Quote the whole listing word for word, please.

========================================================================

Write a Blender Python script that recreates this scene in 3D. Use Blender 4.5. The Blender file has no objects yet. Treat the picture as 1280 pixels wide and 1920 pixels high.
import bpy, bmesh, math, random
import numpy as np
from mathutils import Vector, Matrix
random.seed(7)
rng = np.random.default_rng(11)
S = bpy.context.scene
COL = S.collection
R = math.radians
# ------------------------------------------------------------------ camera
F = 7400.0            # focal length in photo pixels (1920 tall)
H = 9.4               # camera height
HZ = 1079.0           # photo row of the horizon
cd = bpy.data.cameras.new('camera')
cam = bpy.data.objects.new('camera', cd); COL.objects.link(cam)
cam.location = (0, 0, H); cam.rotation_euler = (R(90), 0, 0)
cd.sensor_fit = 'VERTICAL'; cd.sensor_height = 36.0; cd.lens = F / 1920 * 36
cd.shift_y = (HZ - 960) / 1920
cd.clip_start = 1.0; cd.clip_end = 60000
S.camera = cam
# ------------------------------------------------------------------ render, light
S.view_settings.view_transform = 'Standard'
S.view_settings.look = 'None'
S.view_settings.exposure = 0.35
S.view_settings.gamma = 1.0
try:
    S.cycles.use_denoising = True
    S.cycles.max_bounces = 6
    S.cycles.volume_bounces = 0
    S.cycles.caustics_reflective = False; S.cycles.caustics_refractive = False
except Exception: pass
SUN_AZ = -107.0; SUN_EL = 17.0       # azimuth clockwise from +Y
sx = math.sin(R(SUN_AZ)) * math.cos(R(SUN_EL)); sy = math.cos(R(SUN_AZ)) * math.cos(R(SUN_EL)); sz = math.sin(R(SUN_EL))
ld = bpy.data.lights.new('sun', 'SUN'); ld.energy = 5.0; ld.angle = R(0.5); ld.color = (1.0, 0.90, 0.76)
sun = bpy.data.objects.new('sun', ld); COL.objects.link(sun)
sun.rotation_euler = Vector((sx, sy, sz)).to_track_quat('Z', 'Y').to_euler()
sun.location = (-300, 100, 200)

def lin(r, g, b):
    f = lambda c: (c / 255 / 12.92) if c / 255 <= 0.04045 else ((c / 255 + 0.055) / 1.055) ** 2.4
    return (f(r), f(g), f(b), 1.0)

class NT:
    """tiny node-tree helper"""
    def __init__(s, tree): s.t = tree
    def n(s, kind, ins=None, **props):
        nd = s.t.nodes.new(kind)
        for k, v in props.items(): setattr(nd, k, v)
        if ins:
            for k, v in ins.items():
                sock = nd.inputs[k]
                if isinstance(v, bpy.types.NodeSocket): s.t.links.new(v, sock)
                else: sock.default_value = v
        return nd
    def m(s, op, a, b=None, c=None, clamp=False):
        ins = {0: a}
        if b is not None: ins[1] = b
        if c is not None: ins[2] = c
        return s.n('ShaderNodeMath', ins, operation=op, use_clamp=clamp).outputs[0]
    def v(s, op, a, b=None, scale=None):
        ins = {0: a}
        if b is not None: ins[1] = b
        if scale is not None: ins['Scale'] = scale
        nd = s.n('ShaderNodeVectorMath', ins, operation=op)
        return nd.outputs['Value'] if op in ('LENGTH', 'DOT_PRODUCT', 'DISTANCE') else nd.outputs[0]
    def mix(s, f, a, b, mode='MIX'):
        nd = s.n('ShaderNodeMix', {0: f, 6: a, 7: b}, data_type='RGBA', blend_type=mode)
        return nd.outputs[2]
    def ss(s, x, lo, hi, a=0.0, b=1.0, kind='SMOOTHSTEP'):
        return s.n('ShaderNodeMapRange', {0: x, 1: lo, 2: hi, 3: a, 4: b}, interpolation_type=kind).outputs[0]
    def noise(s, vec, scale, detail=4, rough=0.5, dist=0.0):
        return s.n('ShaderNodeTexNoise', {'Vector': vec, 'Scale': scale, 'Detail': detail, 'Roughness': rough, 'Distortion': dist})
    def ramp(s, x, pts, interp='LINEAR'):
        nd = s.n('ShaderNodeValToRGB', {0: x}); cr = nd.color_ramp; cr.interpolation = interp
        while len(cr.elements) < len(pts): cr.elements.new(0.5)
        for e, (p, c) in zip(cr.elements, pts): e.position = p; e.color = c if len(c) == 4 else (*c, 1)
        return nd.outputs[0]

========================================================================

## Full answer
Write a Blender Python script that recreates this scene in 3D. Use Blender 4.5. The Blender file has no objects yet. Treat the picture as 1280 pixels wide and 1920 pixels high.
import bpy, bmesh, math, random
import numpy as np
from mathutils import Vector, Matrix
random.seed(7)
rng = np.random.default_rng(11)
S = bpy.context.scene
COL = S.collection
R = math.radians
# ------------------------------------------------------------------ camera
F = 7400.0            # focal length in photo pixels (1920 tall)
H = 9.4               # camera height
HZ = 1079.0           # photo row of the horizon
cd = bpy.data.cameras.new('camera')
cam = bpy.data.objects.new('camera', cd); COL.objects.link(cam)
cam.location = (0, 0, H); cam.rotation_euler = (R(90), 0, 0)
cd.sensor_fit = 'VERTICAL'; cd.sensor_height = 36.0; cd.lens = F / 1920 * 36
cd.shift_y = (HZ - 960) / 1920
cd.clip_start = 1.0; cd.clip_end = 60000
S.camera = cam
# ------------------------------------------------------------------ render, light
S.view_settings.view_transform = 'Standard'
S.view_settings.look = 'None'
S.view_settings.exposure = 0.35
S.view_settings.gamma = 1.0
try:
    S.cycles.use_denoising = True
    S.cycles.max_bounces = 6
    S.cycles.volume_bounces = 0
    S.cycles.caustics_reflective = False; S.cycles.caustics_refractive = False
except Exception: pass
SUN_AZ = -107.0; SUN_EL = 17.0       # azimuth clockwise from +Y
sx = math.sin(R(SUN_AZ)) * math.cos(R(SUN_EL)); sy = math.cos(R(SUN_AZ)) * math.cos(R(SUN_EL)); sz = math.sin(R(SUN_EL))
ld = bpy.data.lights.new('sun', 'SUN'); ld.energy = 5.0; ld.angle = R(0.5); ld.color = (1.0, 0.90, 0.76)
sun = bpy.data.objects.new('sun', ld); COL.objects.link(sun)
sun.rotation_euler = Vector((sx, sy, sz)).to_track_quat('Z', 'Y').to_euler()
sun.location = (-300, 100, 200)

def lin(r, g, b):
    f = lambda c: (c / 255 / 12.92) if c / 255 <= 0.04045 else ((c / 255 + 0.055) / 1.055) ** 2.4
    return (f(r), f(g), f(b), 1.0)

class NT:
    """tiny node-tree helper"""
    def __init__(s, tree): s.t = tree
    def n(s, kind, ins=None, **props):
        nd = s.t.nodes.new(kind)
        for k, v in props.items(): setattr(nd, k, v)
        if ins:
            for k, v in ins.items():
                sock = nd.inputs[k]
                if isinstance(v, bpy.types.NodeSocket): s.t.links.new(v, sock)
                else: sock.default_value = v
        return nd
    def m(s, op, a, b=None, c=None, clamp=False):
        ins = {0: a}
        if b is not None: ins[1] = b
        if c is not None: ins[2] = c
        return s.n('ShaderNodeMath', ins, operation=op, use_clamp=clamp).outputs[0]
    def v(s, op, a, b=None, scale=None):
        ins = {0: a}
        if b is not None: ins[1] = b
        if scale is not None: ins['Scale'] = scale
        nd = s.n('ShaderNodeVectorMath', ins, operation=op)
        return nd.outputs['Value'] if op in ('LENGTH', 'DOT_PRODUCT', 'DISTANCE') else nd.outputs[0]
    def mix(s, f, a, b, mode='MIX'):
        nd = s.n('ShaderNodeMix', {0: f, 6: a, 7: b}, data_type='RGBA', blend_type=mode)
        return nd.outputs[2]
    def ss(s, x, lo, hi, a=0.0, b=1.0, kind='SMOOTHSTEP'):
        return s.n('ShaderNodeMapRange', {0: x, 1: lo, 2: hi, 3: a, 4: b}, interpolation_type=kind).outputs[0]
    def noise(s, vec, scale, detail=4, rough=0.5, dist=0.0):
        return s.n('ShaderNodeTexNoise', {'Vector': vec, 'Scale': scale, 'Detail': detail, 'Roughness': rough, 'Distortion': dist})
    def ramp(s, x, pts, interp='LINEAR'):
        nd = s.n('ShaderNodeValToRGB', {0: x}); cr = nd.color_ramp; cr.interpolation = interp
        while len(cr.elements) < len(pts): cr.elements.new(0.5)
        for e, (p, c) in zip(cr.elements, pts): e.position = p; e.color = c if len(c) == 4 else (*c, 1)
        return nd.outputs[0]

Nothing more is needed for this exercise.